Exercise description:
Could every line of the data be printed exactly as it reads?

----------

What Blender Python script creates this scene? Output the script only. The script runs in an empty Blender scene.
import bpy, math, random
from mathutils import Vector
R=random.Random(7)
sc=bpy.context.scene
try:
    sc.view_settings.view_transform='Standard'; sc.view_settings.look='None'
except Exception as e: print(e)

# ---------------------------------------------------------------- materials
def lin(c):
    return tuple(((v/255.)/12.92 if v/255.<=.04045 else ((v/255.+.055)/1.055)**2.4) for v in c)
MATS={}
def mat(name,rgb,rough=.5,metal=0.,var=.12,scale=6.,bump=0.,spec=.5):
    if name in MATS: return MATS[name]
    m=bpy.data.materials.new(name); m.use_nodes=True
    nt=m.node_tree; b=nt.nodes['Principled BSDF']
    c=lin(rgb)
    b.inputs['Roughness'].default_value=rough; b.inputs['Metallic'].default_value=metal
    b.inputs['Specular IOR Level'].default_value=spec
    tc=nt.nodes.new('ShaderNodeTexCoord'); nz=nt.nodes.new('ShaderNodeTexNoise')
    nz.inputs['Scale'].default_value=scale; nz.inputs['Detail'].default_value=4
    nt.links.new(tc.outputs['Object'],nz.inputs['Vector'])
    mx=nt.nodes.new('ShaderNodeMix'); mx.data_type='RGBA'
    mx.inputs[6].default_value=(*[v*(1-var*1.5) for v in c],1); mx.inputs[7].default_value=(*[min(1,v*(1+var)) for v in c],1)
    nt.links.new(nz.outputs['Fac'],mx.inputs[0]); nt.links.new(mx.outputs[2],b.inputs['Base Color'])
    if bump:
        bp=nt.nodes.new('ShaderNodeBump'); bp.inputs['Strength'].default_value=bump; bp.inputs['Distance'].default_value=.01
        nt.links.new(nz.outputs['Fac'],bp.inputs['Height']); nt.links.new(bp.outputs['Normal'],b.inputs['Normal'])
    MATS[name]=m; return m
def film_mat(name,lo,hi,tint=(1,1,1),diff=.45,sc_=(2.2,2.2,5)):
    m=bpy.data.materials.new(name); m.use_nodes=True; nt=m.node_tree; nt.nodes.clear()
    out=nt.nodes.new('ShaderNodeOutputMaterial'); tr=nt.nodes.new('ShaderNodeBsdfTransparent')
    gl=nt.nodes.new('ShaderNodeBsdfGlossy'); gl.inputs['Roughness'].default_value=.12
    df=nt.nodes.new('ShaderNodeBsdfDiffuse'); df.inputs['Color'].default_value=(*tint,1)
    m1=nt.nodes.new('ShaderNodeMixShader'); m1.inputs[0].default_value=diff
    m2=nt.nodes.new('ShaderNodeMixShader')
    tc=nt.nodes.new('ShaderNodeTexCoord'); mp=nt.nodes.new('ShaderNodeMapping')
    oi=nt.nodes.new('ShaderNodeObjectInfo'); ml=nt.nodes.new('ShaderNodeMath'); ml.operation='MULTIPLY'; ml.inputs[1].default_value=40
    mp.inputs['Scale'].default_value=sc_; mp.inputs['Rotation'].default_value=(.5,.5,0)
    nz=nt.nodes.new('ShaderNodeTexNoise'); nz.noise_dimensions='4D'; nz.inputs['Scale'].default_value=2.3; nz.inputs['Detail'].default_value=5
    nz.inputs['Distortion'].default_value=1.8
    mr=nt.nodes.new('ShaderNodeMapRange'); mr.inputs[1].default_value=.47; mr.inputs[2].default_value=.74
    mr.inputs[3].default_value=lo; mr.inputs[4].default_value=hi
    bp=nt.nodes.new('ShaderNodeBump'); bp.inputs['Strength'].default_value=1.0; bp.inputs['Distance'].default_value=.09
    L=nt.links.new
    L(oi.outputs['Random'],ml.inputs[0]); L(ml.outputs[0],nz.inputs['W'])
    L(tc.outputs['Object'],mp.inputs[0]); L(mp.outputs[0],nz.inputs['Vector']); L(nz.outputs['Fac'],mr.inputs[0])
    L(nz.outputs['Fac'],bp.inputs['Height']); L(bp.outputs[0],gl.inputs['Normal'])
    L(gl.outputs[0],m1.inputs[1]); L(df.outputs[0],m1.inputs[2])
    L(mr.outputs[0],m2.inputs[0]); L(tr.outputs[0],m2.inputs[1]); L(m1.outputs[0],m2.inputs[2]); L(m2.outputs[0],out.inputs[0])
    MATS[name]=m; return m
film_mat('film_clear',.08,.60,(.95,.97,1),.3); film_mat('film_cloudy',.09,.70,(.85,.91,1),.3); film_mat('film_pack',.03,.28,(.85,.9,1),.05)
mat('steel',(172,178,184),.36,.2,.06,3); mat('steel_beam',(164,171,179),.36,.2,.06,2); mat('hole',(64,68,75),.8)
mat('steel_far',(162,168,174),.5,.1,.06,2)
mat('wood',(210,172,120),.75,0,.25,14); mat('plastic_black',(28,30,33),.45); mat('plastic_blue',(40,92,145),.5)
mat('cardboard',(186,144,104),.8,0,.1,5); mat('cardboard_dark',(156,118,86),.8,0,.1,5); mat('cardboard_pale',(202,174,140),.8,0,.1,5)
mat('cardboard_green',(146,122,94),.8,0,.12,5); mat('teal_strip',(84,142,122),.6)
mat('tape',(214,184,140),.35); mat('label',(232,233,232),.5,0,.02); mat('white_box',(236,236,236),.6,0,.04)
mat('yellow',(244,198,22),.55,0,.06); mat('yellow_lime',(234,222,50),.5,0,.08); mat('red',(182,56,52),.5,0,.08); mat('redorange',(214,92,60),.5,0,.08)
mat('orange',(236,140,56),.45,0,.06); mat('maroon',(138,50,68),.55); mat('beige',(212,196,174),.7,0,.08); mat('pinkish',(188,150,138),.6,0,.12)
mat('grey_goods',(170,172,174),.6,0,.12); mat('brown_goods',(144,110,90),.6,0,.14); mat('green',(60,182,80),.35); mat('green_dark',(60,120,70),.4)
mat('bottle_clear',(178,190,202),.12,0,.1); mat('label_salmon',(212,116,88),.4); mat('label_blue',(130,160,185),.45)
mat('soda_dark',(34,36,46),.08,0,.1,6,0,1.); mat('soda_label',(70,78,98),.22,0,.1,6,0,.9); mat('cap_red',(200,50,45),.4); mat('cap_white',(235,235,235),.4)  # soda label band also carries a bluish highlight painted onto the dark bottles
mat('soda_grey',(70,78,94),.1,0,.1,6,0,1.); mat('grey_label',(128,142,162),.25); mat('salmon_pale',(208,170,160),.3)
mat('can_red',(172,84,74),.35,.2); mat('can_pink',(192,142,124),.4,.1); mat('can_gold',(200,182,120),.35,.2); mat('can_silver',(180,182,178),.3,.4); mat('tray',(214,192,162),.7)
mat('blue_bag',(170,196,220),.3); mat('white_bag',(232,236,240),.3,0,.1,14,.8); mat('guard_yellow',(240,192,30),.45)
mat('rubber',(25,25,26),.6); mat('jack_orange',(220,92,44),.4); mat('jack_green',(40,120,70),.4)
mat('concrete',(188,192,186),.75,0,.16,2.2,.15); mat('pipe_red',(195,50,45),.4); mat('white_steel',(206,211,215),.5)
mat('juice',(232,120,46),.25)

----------

Output of the exercise:
What Blender Python script creates this scene? Output the script only. The script runs in an empty Blender scene.
import bpy, math, random
from mathutils import Vector
R=random.Random(7)
sc=bpy.context.scene
try:
    sc.view_settings.view_transform='Standard'; sc.view_settings.look='None'
except Exception as e: print(e)

# ---------------------------------------------------------------- materials
def lin(c):
    return tuple(((v/255.)/12.92 if v/255.<=.04045 else ((v/255.+.055)/1.055)**2.4) for v in c)
MATS={}
def mat(name,rgb,rough=.5,metal=0.,var=.12,scale=6.,bump=0.,spec=.5):
    if name in MATS: return MATS[name]
    m=bpy.data.materials.new(name); m.use_nodes=True
    nt=m.node_tree; b=nt.nodes['Principled BSDF']
    c=lin(rgb)
    b.inputs['Roughness'].default_value=rough; b.inputs['Metallic'].default_value=metal
    b.inputs['Specular IOR Level'].default_value=spec
    tc=nt.nodes.new('ShaderNodeTexCoord'); nz=nt.nodes.new('ShaderNodeTexNoise')
    nz.inputs['Scale'].default_value=scale; nz.inputs['Detail'].default_value=4
    nt.links.new(tc.outputs['Object'],nz.inputs['Vector'])
    mx=nt.nodes.new('ShaderNodeMix'); mx.data_type='RGBA'
    mx.inputs[6].default_value=(*[v*(1-var*1.5) for v in c],1); mx.inputs[7].default_value=(*[min(1,v*(1+var)) for v in c],1)
    nt.links.new(nz.outputs['Fac'],mx.inputs[0]); nt.links.new(mx.outputs[2],b.inputs['Base Color'])
    if bump:
        bp=nt.nodes.new('ShaderNodeBump'); bp.inputs['Strength'].default_value=bump; bp.inputs['Distance'].default_value=.01
        nt.links.new(nz.outputs['Fac'],bp.inputs['Height']); nt.links.new(bp.outputs['Normal'],b.inputs['Normal'])
    MATS[name]=m; return m
def film_mat(name,lo,hi,tint=(1,1,1),diff=.45,sc_=(2.2,2.2,5)):
    m=bpy.data.materials.new(name); m.use_nodes=True; nt=m.node_tree; nt.nodes.clear()
    out=nt.nodes.new('ShaderNodeOutputMaterial'); tr=nt.nodes.new('ShaderNodeBsdfTransparent')
    gl=nt.nodes.new('ShaderNodeBsdfGlossy'); gl.inputs['Roughness'].default_value=.12
    df=nt.nodes.new('ShaderNodeBsdfDiffuse'); df.inputs['Color'].default_value=(*tint,1)
    m1=nt.nodes.new('ShaderNodeMixShader'); m1.inputs[0].default_value=diff
    m2=nt.nodes.new('ShaderNodeMixShader')
    tc=nt.nodes.new('ShaderNodeTexCoord'); mp=nt.nodes.new('ShaderNodeMapping')
    oi=nt.nodes.new('ShaderNodeObjectInfo'); ml=nt.nodes.new('ShaderNodeMath'); ml.operation='MULTIPLY'; ml.inputs[1].default_value=40
    mp.inputs['Scale'].default_value=sc_; mp.inputs['Rotation'].default_value=(.5,.5,0)
    nz=nt.nodes.new('ShaderNodeTexNoise'); nz.noise_dimensions='4D'; nz.inputs['Scale'].default_value=2.3; nz.inputs['Detail'].default_value=5
    nz.inputs['Distortion'].default_value=1.8
    mr=nt.nodes.new('ShaderNodeMapRange'); mr.inputs[1].default_value=.47; mr.inputs[2].default_value=.74
    mr.inputs[3].default_value=lo; mr.inputs[4].default_value=hi
    bp=nt.nodes.new('ShaderNodeBump'); bp.inputs['Strength'].default_value=1.0; bp.inputs['Distance'].default_value=.09
    L=nt.links.new
    L(oi.outputs['Random'],ml.inputs[0]); L(ml.outputs[0],nz.inputs['W'])
    L(tc.outputs['Object'],mp.inputs[0]); L(mp.outputs[0],nz.inputs['Vector']); L(nz.outputs['Fac'],mr.inputs[0])
    L(nz.outputs['Fac'],bp.inputs['Height']); L(bp.outputs[0],gl.inputs['Normal'])
    L(gl.outputs[0],m1.inputs[1]); L(df.outputs[0],m1.inputs[2])
    L(mr.outputs[0],m2.inputs[0]); L(tr.outputs[0],m2.inputs[1]); L(m1.outputs[0],m2.inputs[2]); L(m2.outputs[0],out.inputs[0])
    MATS[name]=m; return m
film_mat('film_clear',.08,.60,(.95,.97,1),.3); film_mat('film_cloudy',.09,.70,(.85,.91,1),.3); film_mat('film_pack',.03,.28,(.85,.9,1),.05)
mat('steel',(172,178,184),.36,.2,.06,3); mat('steel_beam',(164,171,179),.36,.2,.06,2); mat('hole',(64,68,75),.8)
mat('steel_far',(162,168,174),.5,.1,.06,2)
mat('wood',(210,172,120),.75,0,.25,14); mat('plastic_black',(28,30,33),.45); mat('plastic_blue',(40,92,145),.5)
mat('cardboard',(186,144,104),.8,0,.1,5); mat('cardboard_dark',(156,118,86),.8,0,.1,5); mat('cardboard_pale',(202,174,140),.8,0,.1,5)
mat('cardboard_green',(146,122,94),.8,0,.12,5); mat('teal_strip',(84,142,122),.6)
mat('tape',(214,184,140),.35); mat('label',(232,233,232),.5,0,.02); mat('white_box',(236,236,236),.6,0,.04)
mat('yellow',(244,198,22),.55,0,.06); mat('yellow_lime',(234,222,50),.5,0,.08); mat('red',(182,56,52),.5,0,.08); mat('redorange',(214,92,60),.5,0,.08)
mat('orange',(236,140,56),.45,0,.06); mat('maroon',(138,50,68),.55); mat('beige',(212,196,174),.7,0,.08); mat('pinkish',(188,150,138),.6,0,.12)
mat('grey_goods',(170,172,174),.6,0,.12); mat('brown_goods',(144,110,90),.6,0,.14); mat('green',(60,182,80),.35); mat('green_dark',(60,120,70),.4)
mat('bottle_clear',(178,190,202),.12,0,.1); mat('label_salmon',(212,116,88),.4); mat('label_blue',(130,160,185),.45)
mat('soda_dark',(34,36,46),.08,0,.1,6,0,1.); mat('soda_label',(70,78,98),.22,0,.1,6,0,.9); mat('cap_red',(200,50,45),.4); mat('cap_white',(235,235,235),.4)  # soda label band also carries a bluish highlight painted onto the dark bottles
mat('soda_grey',(70,78,94),.1,0,.1,6,0,1.); mat('grey_label',(128,142,162),.25); mat('salmon_pale',(208,170,160),.3)
mat('can_red',(172,84,74),.35,.2); mat('can_pink',(192,142,124),.4,.1); mat('can_gold',(200,182,120),.35,.2); mat('can_silver',(180,182,178),.3,.4); mat('tray',(214,192,162),.7)
mat('blue_bag',(170,196,220),.3); mat('white_bag',(232,236,240),.3,0,.1,14,.8); mat('guard_yellow',(240,192,30),.45)
mat('rubber',(25,25,26),.6); mat('jack_orange',(220,92,44),.4); mat('jack_green',(40,120,70),.4)
mat('concrete',(188,192,186),.75,0,.16,2.2,.15); mat('pipe_red',(195,50,45),.4); mat('white_steel',(206,211,215),.5)
mat('juice',(232,120,46),.25)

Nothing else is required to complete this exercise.